==== Given information

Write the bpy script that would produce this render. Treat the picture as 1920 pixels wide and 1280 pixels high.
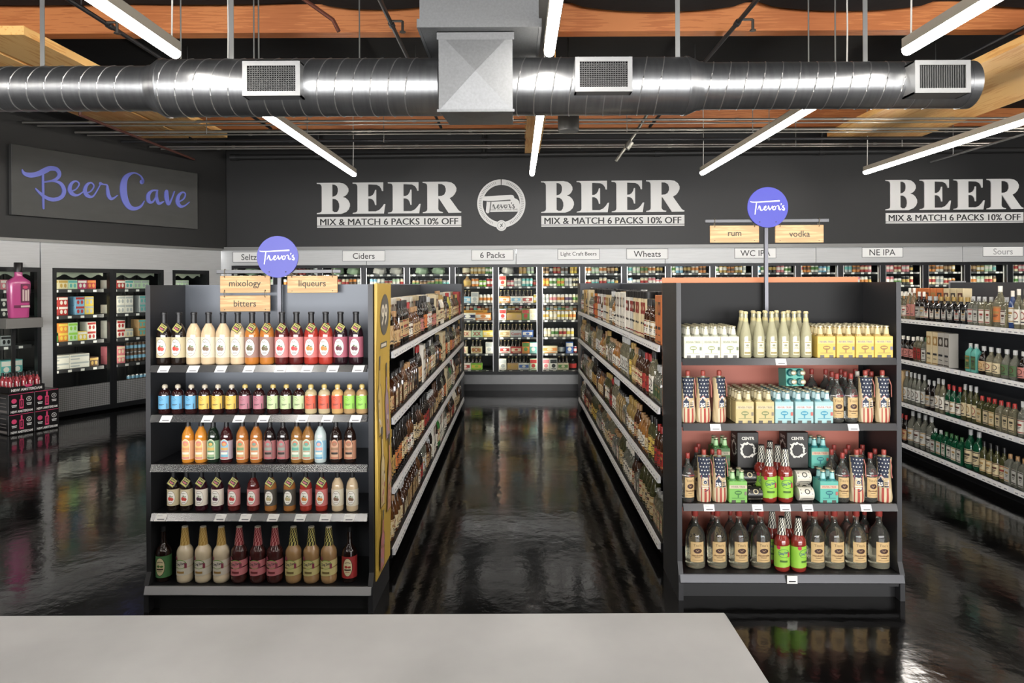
import bpy, math, random
from math import sin, cos, pi, radians, ceil
from mathutils import Matrix, Vector
from mathutils.geometry import tessellate_polygon

scene = bpy.context.scene
for o in list(bpy.data.objects):
    bpy.data.objects.remove(o)
COL = scene.collection

# ------------------------------------------------------------------ camera
EYE = 1.87                       # height of the lens
FPX, CX, CY = 1280.0, 968.0, 533.0
ROLL = radians(0.25)
cam_data = bpy.data.cameras.new('camera')
cam_data.sensor_width = 36.0
cam_data.lens = 24.0
cam_data.shift_x = -(CX - 960.0) / 1920.0
cam_data.shift_y = -(640.0 - CY) / 1920.0
cam_data.clip_start = 0.05
cam = bpy.data.objects.new('camera', cam_data)
cam.matrix_world = Matrix.Translation((0, 0, EYE)) @ (Matrix.Rotation(radians(90), 4, 'X') @ Matrix.Rotation(-ROLL, 4, 'Z'))
COL.objects.link(cam)
scene.camera = cam

# ------------------------------------------------------------------ world, exposure
world = bpy.data.worlds.new('daylight')
scene.world = world
world.use_nodes = True
bg = world.node_tree.nodes['Background']
bg.inputs['Color'].default_value = (1.0, 0.995, 0.99, 1)
bg.inputs['Strength'].default_value = 17.0
scene.view_settings.view_transform = 'Standard'
scene.view_settings.look = 'None'
scene.view_settings.exposure = 0.27
scene.view_settings.gamma = 1.0
scene.view_settings.use_curve_mapping = False
TUBE_STRENGTH = 33.0
COOLER_STRENGTH = 34.0
try:
    cy = scene.cycles
    cy.use_denoising = True
    cy.max_bounces = 7
    cy.diffuse_bounces = 3
    cy.glossy_bounces = 4
    cy.transmission_bounces = 6
    cy.transparent_max_bounces = 8
    cy.sample_clamp_indirect = 6.0
    cy.caustics_reflective = False
    cy.caustics_refractive = False
except Exception:
    pass

# portal that guides sampling of daylight through the storefront glass behind the camera
pl = bpy.data.lights.new('storefront_portal', 'AREA')
pl.shape = 'RECTANGLE'; pl.size = 17.0; pl.size_y = 2.7
pl.cycles.is_portal = True
po = bpy.data.objects.new('storefront_portal', pl)
po.location = (0.5, -6.9, 1.75); po.rotation_euler = (radians(90), 0, 0)
COL.objects.link(po)

# ------------------------------------------------------------------ helpers
def lin(c):
    r = []
    for v in c[:3]:
        v /= 255.0
        r.append(v / 12.92 if v <= 0.04045 else ((v + 0.055) / 1.055) ** 2.4)
    return (r[0], r[1], r[2], 1.0)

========

**What you will do**:
Return the material line for line, from its beginning to the line that contains "scene.camera = cam", with the pictures left out.

**Final result**:
Write the bpy script that would produce this render. Treat the picture as 1920 pixels wide and 1280 pixels high.
import bpy, math, random
from math import sin, cos, pi, radians, ceil
from mathutils import Matrix, Vector
from mathutils.geometry import tessellate_polygon

scene = bpy.context.scene
for o in list(bpy.data.objects):
    bpy.data.objects.remove(o)
COL = scene.collection

# ------------------------------------------------------------------ camera
EYE = 1.87                       # height of the lens
FPX, CX, CY = 1280.0, 968.0, 533.0
ROLL = radians(0.25)
cam_data = bpy.data.cameras.new('camera')
cam_data.sensor_width = 36.0
cam_data.lens = 24.0
cam_data.shift_x = -(CX - 960.0) / 1920.0
cam_data.shift_y = -(640.0 - CY) / 1920.0
cam_data.clip_start = 0.05
cam = bpy.data.objects.new('camera', cam_data)
cam.matrix_world = Matrix.Translation((0, 0, EYE)) @ (Matrix.Rotation(radians(90), 4, 'X') @ Matrix.Rotation(-ROLL, 4, 'Z'))
COL.objects.link(cam)
scene.camera = cam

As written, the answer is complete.